Dublin to resist any cuts to central GAA funding

County chairman Andy Kettle confirms that Dublin’s funding allocation is under review

Dublin County Board chairman Andy Kettle.

Dublin County Board chairman Andy Kettle.

Wed, Aug 27, 2014, 01:00

Dublin will be resisting any reduction in their central GAA funding for next year, claiming they’re being penalised for their own success while other counties are already benefitting from the lucrative gate receipts they create.

County chairman Andy Kettle has confirmed that Dublin’s funding allocation for 2015 is under review, and that they’re the only county with a proposed cut: they’re facing a reduced allocation in coaching and games development, while Fingal will no longer be recognised for their share of national hurling league funds.

“Last Friday week, a document was released to counties, indicating what funds were going to come to any particular county, like the GAA do every year,” said Kettle. “We didn’t get an awful lot of time to study the document, but our county secretary (John Costello) highlighted the fact that Dublin were the only county that had a potential cut.

“First of all it would be eating into our coaching and games development. And the system we have up and running at the moment, Dublin doesn’t make a huge amount. If you look at Dublin accounts for the last number of years, it’s barely breaking even. It’s not as if we’re building a war chest. So taking any funds from it will affect our bottom line.

‘Develop hurling’

“The Fingal figure I can give you, in that they get €11,000 from the hurling league fund. Fingal was actually set up at the behest of Croke Park, to develop hurling in the Fingal area. We have now 10 or 11 clubs playing hurling where previously Fingal was kind of a wasteland from a hurling point of view. We certainly feel there we’re being penalised for perceived success. And again it’s perceived success, because there are areas of Dublin county which are wasteland from a GAA point of view.

“We’re also trying to promote the game in an area that is a fifth of the population of the country. And, from the promotional side of things, we’re up against a very slick, very successful Leinster rugby brand. In fact if you go back to the Blue Wave strategic plan, one of the aspirations we had is that Dublin be treated as a province from a financial point of view. Not alone has that not happened, but the GAA seem to be picking at the bit we have.”

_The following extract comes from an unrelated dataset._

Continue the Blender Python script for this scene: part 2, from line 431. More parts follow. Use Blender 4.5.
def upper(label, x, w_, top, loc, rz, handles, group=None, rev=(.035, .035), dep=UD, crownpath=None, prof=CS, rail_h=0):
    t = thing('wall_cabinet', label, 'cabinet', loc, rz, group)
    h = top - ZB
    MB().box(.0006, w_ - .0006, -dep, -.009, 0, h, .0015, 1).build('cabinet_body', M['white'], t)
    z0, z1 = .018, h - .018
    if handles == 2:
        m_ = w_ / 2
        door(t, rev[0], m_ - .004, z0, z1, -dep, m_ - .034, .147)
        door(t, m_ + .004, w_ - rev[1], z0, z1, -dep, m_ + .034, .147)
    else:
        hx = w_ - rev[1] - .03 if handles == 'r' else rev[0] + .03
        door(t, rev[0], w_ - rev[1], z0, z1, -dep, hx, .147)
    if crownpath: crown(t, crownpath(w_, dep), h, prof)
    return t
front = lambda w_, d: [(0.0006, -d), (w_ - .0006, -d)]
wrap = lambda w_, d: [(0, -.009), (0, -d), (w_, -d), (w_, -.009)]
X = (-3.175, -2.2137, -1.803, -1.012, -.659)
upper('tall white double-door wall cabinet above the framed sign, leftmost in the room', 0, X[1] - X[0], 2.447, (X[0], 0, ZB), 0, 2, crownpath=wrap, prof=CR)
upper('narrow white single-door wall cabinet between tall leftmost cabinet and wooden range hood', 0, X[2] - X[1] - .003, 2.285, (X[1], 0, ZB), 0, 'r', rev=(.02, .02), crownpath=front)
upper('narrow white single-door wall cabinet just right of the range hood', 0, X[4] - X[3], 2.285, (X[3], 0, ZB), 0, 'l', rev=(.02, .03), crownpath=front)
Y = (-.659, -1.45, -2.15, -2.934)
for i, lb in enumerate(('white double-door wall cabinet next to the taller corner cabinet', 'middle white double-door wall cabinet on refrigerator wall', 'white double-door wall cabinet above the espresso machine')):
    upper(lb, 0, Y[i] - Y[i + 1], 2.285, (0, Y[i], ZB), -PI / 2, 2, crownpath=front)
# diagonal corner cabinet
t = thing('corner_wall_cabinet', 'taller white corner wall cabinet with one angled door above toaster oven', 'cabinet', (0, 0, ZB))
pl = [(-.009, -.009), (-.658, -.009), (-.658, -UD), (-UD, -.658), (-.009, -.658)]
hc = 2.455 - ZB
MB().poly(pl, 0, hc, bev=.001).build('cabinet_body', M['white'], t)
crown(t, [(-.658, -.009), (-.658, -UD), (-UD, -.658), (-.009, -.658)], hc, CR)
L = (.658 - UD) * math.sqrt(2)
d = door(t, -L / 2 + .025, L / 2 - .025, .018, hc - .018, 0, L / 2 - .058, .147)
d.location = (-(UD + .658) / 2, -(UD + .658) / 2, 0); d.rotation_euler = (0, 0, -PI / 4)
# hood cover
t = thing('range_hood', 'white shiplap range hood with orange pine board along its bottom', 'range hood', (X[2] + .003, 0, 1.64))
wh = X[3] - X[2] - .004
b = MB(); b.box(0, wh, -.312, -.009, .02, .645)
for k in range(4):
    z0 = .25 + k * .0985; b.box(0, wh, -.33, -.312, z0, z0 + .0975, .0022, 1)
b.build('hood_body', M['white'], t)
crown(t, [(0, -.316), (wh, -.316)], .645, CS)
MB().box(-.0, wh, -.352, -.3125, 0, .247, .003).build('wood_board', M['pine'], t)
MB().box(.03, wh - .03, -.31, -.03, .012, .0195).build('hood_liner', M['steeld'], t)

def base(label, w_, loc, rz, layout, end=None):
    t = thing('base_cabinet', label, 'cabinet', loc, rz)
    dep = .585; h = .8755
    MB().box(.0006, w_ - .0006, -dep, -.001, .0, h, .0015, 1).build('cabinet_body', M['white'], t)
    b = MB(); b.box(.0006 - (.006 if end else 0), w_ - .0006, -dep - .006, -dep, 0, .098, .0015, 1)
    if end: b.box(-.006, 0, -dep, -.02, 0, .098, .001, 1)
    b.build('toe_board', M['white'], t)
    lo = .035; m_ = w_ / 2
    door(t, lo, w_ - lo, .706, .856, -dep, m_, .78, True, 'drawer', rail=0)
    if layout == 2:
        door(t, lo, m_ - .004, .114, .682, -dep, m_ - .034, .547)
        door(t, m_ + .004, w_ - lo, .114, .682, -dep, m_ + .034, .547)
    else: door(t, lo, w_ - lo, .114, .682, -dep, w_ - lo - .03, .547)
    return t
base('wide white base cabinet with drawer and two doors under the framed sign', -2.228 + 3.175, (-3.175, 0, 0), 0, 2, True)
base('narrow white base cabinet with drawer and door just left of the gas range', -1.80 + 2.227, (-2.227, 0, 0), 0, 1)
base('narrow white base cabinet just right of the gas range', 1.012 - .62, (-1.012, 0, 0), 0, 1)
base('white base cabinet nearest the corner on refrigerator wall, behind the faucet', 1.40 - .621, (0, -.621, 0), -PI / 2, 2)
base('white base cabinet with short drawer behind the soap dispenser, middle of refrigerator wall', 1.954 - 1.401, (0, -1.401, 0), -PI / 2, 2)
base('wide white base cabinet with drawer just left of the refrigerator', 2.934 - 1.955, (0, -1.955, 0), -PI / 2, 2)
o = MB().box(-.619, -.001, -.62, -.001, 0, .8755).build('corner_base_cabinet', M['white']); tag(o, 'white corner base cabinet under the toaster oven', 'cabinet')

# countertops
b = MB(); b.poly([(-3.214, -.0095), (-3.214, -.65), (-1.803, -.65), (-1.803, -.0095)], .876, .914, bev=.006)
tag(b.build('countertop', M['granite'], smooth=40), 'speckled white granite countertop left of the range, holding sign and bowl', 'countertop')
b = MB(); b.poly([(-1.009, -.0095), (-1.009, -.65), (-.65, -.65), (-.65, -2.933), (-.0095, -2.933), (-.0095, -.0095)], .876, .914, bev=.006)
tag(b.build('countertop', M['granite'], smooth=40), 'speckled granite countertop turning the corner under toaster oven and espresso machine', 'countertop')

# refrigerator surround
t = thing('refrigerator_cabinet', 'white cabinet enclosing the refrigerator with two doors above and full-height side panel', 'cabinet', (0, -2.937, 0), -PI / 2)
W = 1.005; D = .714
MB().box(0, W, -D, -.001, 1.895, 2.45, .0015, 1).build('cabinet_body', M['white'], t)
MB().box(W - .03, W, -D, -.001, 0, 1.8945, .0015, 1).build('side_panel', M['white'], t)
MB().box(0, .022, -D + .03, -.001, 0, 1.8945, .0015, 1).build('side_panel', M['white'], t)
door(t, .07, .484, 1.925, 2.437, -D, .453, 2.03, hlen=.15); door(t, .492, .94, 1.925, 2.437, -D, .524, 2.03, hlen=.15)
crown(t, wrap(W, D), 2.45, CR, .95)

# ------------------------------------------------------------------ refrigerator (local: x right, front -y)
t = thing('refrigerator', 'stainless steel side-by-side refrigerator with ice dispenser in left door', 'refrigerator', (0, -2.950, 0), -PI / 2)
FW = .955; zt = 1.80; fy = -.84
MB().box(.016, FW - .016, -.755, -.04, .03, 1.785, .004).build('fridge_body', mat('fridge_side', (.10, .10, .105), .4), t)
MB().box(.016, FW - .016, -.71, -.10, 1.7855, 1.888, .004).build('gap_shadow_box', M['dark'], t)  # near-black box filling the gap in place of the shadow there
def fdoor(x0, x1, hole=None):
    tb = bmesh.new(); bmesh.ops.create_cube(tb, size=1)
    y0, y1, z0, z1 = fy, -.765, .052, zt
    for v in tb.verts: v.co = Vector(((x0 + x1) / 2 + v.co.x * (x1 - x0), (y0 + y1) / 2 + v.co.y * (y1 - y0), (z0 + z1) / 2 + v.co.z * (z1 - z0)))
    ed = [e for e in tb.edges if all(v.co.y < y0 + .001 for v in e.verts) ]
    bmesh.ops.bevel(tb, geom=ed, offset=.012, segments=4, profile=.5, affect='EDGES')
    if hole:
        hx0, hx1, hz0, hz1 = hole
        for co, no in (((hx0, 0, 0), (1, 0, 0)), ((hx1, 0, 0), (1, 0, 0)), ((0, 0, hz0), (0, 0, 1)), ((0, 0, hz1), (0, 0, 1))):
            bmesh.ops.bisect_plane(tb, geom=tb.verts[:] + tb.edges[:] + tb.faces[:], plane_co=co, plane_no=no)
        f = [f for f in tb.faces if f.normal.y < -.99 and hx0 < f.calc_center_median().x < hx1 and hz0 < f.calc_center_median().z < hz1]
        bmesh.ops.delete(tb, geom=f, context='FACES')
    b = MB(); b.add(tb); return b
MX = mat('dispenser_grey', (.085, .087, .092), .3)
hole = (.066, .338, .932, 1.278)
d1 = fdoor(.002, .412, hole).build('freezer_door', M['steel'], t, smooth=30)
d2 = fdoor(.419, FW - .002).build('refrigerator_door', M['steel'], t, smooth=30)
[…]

Dublin also have concerns over the annual Irish Sports Council allocation of around €1 million, which Kettle believes had been specifically ring-fenced for Dublin: “That grant is administered through Croke Park with strict parameters on it, whereby we have to give bi-monthly reports as to our progress on participation rates and our coaching programme etc, which we do. Now it seems they can take a little bit off that, and give it to somebody else, which I don’t accept.